Task to complete:
Reproduce the data exactly.

Supplied material:
<<<<

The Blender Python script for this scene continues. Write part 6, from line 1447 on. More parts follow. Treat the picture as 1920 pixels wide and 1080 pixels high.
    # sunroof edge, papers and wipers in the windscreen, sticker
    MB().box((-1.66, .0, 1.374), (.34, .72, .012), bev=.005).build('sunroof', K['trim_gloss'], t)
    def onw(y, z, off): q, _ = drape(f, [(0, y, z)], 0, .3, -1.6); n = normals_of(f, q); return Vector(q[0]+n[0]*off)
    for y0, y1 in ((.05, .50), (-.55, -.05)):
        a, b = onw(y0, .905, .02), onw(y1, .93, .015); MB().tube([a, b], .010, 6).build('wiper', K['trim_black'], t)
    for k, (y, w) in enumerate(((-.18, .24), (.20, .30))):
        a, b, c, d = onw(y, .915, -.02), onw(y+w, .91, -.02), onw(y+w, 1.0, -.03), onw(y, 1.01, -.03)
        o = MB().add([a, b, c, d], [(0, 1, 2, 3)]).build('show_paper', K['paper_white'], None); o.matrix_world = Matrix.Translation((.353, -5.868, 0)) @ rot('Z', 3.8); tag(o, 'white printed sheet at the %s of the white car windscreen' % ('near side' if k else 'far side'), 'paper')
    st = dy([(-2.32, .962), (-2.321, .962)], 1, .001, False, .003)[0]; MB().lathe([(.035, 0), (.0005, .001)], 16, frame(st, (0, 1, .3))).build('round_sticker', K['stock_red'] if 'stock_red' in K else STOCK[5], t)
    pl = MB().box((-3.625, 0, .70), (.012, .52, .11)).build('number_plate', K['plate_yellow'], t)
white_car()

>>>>

Written response:
The Blender Python script for this scene continues. Write part 6, from line 1447 on. More parts follow. Treat the picture as 1920 pixels wide and 1080 pixels high.
    # sunroof edge, papers and wipers in the windscreen, sticker
    MB().box((-1.66, .0, 1.374), (.34, .72, .012), bev=.005).build('sunroof', K['trim_gloss'], t)
    def onw(y, z, off): q, _ = drape(f, [(0, y, z)], 0, .3, -1.6); n = normals_of(f, q); return Vector(q[0]+n[0]*off)
    for y0, y1 in ((.05, .50), (-.55, -.05)):
        a, b = onw(y0, .905, .02), onw(y1, .93, .015); MB().tube([a, b], .010, 6).build('wiper', K['trim_black'], t)
    for k, (y, w) in enumerate(((-.18, .24), (.20, .30))):
        a, b, c, d = onw(y, .915, -.02), onw(y+w, .91, -.02), onw(y+w, 1.0, -.03), onw(y, 1.01, -.03)
        o = MB().add([a, b, c, d], [(0, 1, 2, 3)]).build('show_paper', K['paper_white'], None); o.matrix_world = Matrix.Translation((.353, -5.868, 0)) @ rot('Z', 3.8); tag(o, 'white printed sheet at the %s of the white car windscreen' % ('near side' if k else 'far side'), 'paper')
    st = dy([(-2.32, .962), (-2.321, .962)], 1, .001, False, .003)[0]; MB().lathe([(.035, 0), (.0005, .001)], 16, frame(st, (0, 1, .3))).build('round_sticker', K['stock_red'] if 'stock_red' in K else STOCK[5], t)
    pl = MB().box((-3.625, 0, .70), (.012, .52, .11)).build('number_plate', K['plate_yellow'], t)
white_car()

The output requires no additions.